Today I begin a long break from my impression of a salmon swimming upstream, and expounding on the virtues of newspapers. I swear it would be easier to convince people that politicians really, truly do have their constituents' best interests in mind ...

So let's return to some good ol' blissful denial, and climb into the dark clouds that float above the crumbling newspaper kingdom. Let's visit a high-end war raging between two of the industry's biggest cats -- but only briefly because this battle really means nothing in the grand scheme of things, even if so many sophisticates are fawning over it, and lapping it up like it was a contentious polo match.

Two of the giants in the publishing industry are slugging it out headline for headline, and vying for spectacle-d eyes in the greater New York City area. Welcome to the "Battle of the Big Apple" my good ladies and gentlemen!

In one corner stands the old, liberally-minded, Byzantine Gray Lady -- The New York Times. In the other, a free-swinging challenger from more of a conservative background -- The Wall Street Journal.

The Journal came out with its long-awaited "Greater New York" print edition Monday, and predictably this entertaining news is making quite a splash in all the likely places. Caviar, anyone?

If you are one of those lemmings -- and not a crazy salmon -- working toward unemployment in the rest of the always-say-die newspaper industry, this 'battle' probably looks a lot like Bill Gates and Warren Buffett arm wrestling with their pinkies extended over control of some island, while seated at a festooned table at the local yacht club.

Big, rich egos are involved here, folks. Oh, I guess I concede that if you can get past the procedural pomp and circumstance, some positive results might yet come from it. A few readers might even be served.

The Journal's top general, Rupert Murdoch, is throwing enormous amounts of money and resources into this venture, believing, and maybe correctly so, that the Times has not fulfilled its duty as the paper of record in the city.

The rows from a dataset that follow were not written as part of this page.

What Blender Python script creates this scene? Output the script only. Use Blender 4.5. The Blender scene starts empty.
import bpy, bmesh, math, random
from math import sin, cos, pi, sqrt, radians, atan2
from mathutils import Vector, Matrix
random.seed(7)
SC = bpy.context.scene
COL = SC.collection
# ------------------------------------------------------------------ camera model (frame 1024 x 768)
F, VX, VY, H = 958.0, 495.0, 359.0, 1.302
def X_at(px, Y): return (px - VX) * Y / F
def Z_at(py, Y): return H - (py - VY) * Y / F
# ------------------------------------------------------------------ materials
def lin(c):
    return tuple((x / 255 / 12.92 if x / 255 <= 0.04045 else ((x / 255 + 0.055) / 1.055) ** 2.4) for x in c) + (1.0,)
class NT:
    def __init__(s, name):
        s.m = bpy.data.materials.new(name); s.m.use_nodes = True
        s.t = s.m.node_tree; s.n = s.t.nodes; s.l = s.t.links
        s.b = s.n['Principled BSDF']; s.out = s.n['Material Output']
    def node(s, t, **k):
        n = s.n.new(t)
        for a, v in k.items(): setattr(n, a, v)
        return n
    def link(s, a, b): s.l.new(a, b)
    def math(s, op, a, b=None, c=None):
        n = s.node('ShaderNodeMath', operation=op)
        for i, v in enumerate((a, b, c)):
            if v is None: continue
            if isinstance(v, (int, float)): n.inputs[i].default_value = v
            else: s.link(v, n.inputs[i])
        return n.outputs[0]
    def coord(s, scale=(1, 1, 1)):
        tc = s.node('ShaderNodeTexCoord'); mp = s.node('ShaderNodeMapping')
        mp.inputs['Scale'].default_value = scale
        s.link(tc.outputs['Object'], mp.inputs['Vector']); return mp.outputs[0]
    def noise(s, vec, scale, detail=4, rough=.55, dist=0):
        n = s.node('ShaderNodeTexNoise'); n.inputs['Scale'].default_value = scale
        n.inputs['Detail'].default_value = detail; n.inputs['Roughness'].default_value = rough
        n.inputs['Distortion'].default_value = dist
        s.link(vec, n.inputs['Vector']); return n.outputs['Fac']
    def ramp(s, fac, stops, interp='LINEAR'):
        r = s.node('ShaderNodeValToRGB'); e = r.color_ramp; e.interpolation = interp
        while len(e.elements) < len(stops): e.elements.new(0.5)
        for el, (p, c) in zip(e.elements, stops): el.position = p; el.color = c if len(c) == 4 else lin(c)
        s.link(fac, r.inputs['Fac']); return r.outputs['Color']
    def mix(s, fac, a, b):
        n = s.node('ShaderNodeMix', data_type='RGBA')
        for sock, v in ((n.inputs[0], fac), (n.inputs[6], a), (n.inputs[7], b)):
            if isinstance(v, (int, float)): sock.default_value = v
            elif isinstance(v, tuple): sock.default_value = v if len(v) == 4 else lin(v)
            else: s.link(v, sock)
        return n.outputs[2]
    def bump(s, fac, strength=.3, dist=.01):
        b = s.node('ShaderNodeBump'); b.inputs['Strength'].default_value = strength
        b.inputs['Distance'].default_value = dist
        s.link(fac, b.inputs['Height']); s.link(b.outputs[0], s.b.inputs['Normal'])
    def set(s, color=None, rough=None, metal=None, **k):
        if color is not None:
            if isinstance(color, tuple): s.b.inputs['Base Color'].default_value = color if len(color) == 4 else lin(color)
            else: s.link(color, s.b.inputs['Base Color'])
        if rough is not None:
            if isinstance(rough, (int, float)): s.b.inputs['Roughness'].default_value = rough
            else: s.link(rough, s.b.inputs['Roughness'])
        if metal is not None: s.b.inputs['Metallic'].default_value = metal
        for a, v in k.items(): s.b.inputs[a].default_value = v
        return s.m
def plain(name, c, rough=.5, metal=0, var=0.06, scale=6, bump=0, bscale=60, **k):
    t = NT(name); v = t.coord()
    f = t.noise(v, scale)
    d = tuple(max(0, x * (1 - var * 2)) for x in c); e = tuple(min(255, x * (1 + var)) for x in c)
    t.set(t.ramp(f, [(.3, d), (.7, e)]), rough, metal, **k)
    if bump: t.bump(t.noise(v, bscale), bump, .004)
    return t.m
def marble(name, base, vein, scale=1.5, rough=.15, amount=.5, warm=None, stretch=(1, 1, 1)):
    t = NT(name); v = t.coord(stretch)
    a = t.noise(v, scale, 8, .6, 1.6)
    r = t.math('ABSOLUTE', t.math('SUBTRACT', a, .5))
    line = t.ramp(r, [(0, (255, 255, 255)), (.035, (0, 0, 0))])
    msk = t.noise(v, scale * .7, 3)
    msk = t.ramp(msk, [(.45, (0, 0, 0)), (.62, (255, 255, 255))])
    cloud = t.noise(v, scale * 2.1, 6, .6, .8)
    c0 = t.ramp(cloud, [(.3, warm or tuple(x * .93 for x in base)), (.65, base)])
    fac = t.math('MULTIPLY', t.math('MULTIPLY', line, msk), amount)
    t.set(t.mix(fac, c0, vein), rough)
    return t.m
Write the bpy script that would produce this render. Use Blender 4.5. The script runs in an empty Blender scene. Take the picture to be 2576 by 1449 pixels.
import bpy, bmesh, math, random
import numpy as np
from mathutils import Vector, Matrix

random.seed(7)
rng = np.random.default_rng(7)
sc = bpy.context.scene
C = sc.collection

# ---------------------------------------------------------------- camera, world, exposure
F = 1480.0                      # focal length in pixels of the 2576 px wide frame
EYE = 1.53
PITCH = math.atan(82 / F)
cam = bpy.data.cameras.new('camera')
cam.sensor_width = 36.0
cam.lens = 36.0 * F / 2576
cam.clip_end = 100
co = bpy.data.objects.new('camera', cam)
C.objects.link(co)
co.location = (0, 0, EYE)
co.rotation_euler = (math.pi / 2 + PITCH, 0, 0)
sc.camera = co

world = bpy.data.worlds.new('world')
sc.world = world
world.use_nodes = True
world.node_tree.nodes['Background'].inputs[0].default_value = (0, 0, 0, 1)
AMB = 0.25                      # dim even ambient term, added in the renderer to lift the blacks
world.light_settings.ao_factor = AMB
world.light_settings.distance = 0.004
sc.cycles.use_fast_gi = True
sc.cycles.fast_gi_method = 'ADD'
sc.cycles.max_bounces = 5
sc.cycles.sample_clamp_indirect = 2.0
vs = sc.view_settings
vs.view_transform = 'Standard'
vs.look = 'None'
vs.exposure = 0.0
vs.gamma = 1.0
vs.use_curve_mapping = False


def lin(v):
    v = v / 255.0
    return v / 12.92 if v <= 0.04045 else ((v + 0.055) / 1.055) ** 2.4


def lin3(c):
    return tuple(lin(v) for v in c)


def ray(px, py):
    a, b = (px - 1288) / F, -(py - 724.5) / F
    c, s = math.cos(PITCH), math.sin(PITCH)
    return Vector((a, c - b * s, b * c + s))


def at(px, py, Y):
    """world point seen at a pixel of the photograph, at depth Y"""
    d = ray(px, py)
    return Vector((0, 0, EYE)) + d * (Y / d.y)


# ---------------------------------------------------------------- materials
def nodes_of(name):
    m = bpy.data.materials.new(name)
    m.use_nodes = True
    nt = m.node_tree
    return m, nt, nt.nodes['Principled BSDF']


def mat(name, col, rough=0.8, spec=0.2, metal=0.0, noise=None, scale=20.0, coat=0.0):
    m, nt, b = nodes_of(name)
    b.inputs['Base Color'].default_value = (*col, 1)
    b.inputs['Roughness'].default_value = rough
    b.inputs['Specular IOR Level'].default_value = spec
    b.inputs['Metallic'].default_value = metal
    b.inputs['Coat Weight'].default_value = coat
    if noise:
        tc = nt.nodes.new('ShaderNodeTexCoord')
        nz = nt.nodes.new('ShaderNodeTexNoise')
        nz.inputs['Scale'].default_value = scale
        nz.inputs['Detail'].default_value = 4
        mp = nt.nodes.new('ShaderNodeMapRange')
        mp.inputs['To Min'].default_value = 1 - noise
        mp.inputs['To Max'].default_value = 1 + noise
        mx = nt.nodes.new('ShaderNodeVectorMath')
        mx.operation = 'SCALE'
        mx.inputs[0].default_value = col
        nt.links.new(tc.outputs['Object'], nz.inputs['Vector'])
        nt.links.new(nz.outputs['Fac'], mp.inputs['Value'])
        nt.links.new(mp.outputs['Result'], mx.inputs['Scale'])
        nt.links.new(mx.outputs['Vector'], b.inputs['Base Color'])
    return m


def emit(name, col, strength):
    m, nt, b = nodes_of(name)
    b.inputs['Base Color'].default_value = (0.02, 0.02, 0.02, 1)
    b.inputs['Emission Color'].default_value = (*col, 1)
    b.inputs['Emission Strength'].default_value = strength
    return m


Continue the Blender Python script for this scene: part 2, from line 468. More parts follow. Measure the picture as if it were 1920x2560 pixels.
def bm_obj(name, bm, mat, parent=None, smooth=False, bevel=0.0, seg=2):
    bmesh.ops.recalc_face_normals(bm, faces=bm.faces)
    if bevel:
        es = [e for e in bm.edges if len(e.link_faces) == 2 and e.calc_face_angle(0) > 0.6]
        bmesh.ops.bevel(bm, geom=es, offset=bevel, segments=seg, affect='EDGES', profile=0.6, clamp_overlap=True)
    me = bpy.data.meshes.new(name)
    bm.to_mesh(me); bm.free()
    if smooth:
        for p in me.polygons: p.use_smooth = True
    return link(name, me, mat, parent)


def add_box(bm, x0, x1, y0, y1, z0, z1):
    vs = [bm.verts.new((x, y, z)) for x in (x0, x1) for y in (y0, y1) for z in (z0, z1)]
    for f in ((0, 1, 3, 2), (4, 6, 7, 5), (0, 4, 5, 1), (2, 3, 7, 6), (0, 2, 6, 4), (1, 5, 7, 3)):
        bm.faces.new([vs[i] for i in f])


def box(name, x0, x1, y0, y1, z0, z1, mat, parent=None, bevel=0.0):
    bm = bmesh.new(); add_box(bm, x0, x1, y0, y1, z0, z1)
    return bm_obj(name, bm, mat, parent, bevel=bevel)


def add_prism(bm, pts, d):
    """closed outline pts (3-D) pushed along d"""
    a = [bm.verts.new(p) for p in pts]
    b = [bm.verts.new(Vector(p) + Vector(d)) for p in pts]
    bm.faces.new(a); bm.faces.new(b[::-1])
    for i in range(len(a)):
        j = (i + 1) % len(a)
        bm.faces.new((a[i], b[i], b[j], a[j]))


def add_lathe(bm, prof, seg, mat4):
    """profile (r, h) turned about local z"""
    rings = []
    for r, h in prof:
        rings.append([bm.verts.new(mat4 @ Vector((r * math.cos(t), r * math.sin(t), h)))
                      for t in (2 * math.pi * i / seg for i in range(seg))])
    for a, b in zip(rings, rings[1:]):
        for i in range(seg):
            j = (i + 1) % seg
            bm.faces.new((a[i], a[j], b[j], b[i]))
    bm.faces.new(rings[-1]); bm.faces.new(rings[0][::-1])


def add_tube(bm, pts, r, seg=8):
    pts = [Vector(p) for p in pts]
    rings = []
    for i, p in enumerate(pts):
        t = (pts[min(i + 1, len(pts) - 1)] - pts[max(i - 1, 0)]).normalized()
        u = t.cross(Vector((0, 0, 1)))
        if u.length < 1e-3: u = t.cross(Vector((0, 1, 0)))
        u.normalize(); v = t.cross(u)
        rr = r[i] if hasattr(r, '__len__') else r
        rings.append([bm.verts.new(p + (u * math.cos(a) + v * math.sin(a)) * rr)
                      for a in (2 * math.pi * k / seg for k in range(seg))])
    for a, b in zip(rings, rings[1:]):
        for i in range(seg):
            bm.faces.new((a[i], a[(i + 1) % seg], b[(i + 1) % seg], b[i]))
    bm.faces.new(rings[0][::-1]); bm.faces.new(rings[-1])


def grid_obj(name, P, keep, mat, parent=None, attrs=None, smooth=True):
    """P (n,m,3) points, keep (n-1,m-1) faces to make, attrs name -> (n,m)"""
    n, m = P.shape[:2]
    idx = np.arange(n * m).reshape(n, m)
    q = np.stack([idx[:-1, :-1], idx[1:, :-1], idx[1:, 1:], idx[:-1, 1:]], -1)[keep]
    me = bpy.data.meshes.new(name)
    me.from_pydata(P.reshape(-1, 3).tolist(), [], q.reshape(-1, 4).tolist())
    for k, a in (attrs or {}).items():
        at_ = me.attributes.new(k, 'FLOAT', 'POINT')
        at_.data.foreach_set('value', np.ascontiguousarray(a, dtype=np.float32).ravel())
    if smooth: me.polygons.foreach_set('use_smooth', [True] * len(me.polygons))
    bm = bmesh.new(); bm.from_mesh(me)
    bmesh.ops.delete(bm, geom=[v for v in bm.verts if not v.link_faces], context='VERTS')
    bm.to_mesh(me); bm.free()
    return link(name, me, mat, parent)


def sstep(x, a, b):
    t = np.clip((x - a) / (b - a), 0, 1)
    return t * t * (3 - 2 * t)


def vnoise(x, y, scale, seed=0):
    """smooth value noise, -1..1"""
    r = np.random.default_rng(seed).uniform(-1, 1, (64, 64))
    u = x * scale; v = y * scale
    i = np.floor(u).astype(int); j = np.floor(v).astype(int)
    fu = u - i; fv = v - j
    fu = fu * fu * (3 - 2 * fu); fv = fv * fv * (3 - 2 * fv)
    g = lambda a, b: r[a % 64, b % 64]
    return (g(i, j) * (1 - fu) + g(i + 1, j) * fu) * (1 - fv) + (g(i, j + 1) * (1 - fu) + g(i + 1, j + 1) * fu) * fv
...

As an old reader of the Times, and long-time resident of the area, I'd say it never covered the greater New York City area as it should have, so this broadsheet assault from the Journal is at least three decades overdue.

The Journal's flanking maneuver has forced the Times to get its head out of the clouds and its reporters on the streets of the city in which they work.

That reads hard, yes, but if you are one of the young and aspiring who work at the Times, the last place you want to be is pounding the grimy sidewalks of New York when you've heard how nice Paris is in the spring.

Predictably, the Journal is bringing some pop and sizzle to the fray. Its design is crisper and more inviting than the Times, which has always been the hardest paper to get into in the world thanks to its uninviting print presentation.

But more inquiring minds than this one are actually keeping score of the proceedings, so if you are interested go here for The Daily Beast's Harold Evans' take. The Village Voice has also got a scorekeeper ringside. And if this kind of battle royal really turns you on, there are any number of scribes working this over on the world wide web.

Before I go, and in order to keep this column relevant to the peasants that inhabit the low-rent districts of the newspaper kingdom, I'd be remiss if I didn't report the important news of the day -- the just-released circulation numbers from the Audit Bureau of Circulations.

That sobering report might be topped with a headline that would read like this:
"Circulation declines by 8.7 percent."

"But newspapers' head-first dive eases some over latest six-month period."

With that kind of good news going out on the wires, it's no wonder so many have instead fixated on this delightful high-end "Battle of the Big Apple."

I suppose in this war of the have-a-lots, I am kind of pulling for the Journal, if only because this type of fray has been long overdue. And it's kind of nice to see the high-brows spill a little ink on themselves every now and then.